Caro Pulha, também acho. Esta capacidade destes filhos perdoarem ao pai anos de agressões e violência arrasa-me. Eu não sei se conseguiria. Mas ainda bem que há pessoas assim.

Maya disse...

Isto de me humedeceres os olhos logo pela manhã, não se faz.

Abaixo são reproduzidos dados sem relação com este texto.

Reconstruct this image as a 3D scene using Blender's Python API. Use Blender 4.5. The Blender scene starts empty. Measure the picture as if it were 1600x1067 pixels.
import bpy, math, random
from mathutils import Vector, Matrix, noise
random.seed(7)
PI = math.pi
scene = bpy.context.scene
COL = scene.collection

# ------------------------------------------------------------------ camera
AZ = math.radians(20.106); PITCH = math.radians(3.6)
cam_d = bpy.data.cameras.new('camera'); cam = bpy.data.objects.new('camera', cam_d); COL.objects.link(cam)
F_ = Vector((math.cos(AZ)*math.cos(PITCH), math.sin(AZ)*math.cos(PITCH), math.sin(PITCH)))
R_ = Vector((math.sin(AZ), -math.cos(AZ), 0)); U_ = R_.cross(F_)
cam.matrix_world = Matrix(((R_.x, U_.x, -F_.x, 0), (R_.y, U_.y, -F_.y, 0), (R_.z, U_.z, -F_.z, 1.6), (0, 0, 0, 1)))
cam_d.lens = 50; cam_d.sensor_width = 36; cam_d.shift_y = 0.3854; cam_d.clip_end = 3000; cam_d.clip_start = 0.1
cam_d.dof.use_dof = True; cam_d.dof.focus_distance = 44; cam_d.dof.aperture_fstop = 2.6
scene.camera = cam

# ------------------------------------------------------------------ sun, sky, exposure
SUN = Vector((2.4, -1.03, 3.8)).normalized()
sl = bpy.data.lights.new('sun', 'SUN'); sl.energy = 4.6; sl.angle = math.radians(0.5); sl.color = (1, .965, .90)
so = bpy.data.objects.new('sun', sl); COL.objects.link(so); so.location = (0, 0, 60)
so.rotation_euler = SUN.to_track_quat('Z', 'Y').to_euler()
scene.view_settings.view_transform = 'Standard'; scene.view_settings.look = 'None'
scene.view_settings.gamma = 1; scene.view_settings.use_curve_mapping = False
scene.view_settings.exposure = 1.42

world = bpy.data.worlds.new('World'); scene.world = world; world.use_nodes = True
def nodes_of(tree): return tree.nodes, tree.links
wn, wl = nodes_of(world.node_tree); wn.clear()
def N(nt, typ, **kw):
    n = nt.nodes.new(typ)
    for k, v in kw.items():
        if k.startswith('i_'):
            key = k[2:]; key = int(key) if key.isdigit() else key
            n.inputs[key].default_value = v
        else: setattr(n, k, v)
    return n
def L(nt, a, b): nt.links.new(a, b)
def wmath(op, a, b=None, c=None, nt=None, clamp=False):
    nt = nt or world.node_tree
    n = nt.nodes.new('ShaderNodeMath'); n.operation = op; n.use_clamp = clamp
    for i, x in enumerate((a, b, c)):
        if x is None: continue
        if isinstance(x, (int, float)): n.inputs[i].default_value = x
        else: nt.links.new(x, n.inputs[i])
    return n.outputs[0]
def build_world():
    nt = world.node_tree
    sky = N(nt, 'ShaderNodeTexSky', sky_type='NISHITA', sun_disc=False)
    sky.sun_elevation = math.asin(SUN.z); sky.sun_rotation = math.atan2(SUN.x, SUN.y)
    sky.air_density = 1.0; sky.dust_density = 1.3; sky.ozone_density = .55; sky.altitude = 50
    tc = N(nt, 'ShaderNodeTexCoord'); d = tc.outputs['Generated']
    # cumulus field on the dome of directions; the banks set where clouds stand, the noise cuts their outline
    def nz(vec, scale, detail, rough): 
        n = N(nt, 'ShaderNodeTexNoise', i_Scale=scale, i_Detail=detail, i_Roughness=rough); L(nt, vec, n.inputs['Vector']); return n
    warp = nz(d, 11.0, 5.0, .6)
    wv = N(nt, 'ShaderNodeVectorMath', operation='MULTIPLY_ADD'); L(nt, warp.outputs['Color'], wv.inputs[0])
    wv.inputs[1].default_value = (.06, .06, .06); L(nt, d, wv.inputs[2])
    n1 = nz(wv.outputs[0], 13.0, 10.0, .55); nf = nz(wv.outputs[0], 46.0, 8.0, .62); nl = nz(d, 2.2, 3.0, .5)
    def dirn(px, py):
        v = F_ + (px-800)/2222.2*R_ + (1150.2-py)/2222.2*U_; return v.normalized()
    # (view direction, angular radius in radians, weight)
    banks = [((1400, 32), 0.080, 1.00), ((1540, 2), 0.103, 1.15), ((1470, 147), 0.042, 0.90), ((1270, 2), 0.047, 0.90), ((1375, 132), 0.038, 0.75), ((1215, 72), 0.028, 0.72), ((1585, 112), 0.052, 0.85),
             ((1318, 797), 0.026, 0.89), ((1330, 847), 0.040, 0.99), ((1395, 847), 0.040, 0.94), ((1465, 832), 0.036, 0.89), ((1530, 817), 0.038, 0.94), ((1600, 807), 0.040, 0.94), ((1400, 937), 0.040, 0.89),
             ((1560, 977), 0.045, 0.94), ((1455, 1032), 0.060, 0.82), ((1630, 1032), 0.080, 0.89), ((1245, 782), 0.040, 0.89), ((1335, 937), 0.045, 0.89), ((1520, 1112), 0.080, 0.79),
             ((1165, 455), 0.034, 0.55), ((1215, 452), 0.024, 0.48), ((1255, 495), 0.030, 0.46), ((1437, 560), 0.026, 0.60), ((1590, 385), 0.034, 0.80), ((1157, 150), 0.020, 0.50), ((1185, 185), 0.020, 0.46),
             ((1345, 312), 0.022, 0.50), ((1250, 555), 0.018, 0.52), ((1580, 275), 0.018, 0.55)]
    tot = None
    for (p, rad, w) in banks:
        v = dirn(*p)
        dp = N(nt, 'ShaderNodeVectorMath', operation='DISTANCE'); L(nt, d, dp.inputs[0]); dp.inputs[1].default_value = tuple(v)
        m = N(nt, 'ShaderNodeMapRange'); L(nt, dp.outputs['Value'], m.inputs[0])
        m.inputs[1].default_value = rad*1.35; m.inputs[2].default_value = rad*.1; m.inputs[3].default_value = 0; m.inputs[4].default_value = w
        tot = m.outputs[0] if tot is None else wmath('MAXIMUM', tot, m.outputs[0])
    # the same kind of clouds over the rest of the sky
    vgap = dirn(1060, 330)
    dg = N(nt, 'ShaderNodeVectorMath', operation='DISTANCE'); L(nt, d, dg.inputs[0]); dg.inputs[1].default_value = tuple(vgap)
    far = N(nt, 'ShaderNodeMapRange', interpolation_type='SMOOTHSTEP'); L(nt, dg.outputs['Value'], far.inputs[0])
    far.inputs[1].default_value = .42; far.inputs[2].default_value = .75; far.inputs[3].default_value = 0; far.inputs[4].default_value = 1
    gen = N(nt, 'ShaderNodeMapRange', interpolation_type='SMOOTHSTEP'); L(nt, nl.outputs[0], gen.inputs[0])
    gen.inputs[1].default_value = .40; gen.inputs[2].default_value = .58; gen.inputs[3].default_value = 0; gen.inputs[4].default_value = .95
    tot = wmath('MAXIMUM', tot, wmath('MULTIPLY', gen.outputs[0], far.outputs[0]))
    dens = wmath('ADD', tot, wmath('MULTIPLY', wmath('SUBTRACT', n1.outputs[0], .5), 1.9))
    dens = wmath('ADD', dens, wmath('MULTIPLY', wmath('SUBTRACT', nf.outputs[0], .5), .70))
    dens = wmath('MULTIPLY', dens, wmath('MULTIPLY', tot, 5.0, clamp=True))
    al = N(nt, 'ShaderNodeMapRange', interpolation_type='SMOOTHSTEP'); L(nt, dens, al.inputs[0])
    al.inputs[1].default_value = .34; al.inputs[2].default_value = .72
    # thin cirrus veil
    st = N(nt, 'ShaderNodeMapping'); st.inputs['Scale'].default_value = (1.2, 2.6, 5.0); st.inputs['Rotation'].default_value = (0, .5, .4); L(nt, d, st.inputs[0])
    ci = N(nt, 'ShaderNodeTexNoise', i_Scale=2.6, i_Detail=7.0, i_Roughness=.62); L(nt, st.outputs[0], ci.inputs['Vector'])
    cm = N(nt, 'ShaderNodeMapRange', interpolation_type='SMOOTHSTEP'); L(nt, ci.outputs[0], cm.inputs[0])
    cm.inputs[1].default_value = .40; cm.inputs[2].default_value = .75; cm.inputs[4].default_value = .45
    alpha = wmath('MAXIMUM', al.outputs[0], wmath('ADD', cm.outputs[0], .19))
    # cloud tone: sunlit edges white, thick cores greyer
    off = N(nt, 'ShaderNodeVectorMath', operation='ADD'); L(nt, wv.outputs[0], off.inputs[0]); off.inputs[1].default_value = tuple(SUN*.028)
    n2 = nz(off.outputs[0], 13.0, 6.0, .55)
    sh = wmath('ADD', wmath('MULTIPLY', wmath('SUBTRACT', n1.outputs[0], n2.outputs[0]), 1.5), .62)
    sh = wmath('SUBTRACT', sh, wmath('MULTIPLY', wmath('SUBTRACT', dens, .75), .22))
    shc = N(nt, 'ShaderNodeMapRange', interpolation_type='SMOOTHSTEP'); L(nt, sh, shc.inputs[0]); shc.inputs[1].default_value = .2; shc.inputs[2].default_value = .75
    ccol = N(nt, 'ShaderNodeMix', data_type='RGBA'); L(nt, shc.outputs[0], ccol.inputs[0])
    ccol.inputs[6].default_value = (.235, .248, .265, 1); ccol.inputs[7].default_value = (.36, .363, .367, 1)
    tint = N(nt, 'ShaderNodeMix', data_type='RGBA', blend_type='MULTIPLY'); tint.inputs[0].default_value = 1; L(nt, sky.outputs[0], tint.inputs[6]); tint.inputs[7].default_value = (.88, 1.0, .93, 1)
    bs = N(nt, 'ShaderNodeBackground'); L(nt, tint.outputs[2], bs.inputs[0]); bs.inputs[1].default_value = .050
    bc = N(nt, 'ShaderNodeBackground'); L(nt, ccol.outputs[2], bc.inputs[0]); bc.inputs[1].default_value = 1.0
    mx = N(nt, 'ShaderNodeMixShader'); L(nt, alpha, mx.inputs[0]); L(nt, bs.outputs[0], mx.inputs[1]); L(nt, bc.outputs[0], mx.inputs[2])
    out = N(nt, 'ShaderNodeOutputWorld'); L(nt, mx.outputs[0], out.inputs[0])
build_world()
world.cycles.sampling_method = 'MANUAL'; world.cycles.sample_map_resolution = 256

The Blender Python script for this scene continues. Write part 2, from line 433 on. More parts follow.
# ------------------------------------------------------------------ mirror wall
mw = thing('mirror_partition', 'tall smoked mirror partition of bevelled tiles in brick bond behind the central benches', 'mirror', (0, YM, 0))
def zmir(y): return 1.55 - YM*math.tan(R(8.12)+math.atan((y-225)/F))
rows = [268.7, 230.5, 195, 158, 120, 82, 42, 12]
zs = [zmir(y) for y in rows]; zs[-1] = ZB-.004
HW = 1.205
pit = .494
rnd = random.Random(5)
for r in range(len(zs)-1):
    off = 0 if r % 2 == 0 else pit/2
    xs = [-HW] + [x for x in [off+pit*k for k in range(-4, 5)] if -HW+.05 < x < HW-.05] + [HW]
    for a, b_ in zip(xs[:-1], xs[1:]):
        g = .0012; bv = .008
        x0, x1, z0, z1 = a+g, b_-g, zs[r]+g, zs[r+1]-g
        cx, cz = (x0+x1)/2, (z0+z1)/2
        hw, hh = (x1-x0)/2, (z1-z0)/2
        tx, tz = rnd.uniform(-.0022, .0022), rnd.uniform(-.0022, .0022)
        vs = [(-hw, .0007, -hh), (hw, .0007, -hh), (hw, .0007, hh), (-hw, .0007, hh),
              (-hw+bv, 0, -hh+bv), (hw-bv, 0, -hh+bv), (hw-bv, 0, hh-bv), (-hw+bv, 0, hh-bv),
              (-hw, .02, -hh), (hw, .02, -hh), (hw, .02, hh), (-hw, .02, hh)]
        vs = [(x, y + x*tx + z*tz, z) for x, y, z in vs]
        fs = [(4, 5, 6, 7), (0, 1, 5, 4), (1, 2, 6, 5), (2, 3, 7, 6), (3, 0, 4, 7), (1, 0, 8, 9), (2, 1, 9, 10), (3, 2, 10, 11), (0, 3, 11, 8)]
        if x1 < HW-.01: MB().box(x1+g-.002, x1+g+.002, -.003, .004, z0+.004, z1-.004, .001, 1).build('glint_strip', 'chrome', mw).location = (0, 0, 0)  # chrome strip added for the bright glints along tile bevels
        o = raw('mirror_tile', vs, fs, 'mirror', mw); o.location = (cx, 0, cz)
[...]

Quanto à Dina (Dinas deste mundo), é assim, porque o amor da/pela mãe era maior que tudo. Por isso, esse "respeito" pelo pai. Por amor à mãe.

jacklyn disse...

Acredito que sim, Maya. E ainda bem, ainda bem.

Isa disse...

Este texto está lindo, Jackie.

Faltinha, tem a mãe da Dina. A Dina tem que ter um espírito muito superior, pra ouvir isso a vida inteira e ainda ser o que é.

jacklyn disse...

Isa, a mãe da Dina nunca lhe disse estas coisas. Dizia-as sem ela saber e a pessoas próximas, como a minha mãe, e nunca com escárnio ou desprezo, sempre com preocupação e ternura. E o que diz hoje, que a Dina deu mulher de vida, é com orgulho.

Isa disse...

Desculpa então, retiro o que disse sobre a mãe da Dina. Concluí aquilo porque não era a primeira vez em que a própria familia, claro que é sempre com carinho e como que a tentar proteger, mas criam ali um estigma que naturalmente se repercute na auto-estima da pessoa.

As minhas desculpas, Jackie. precipitei-me.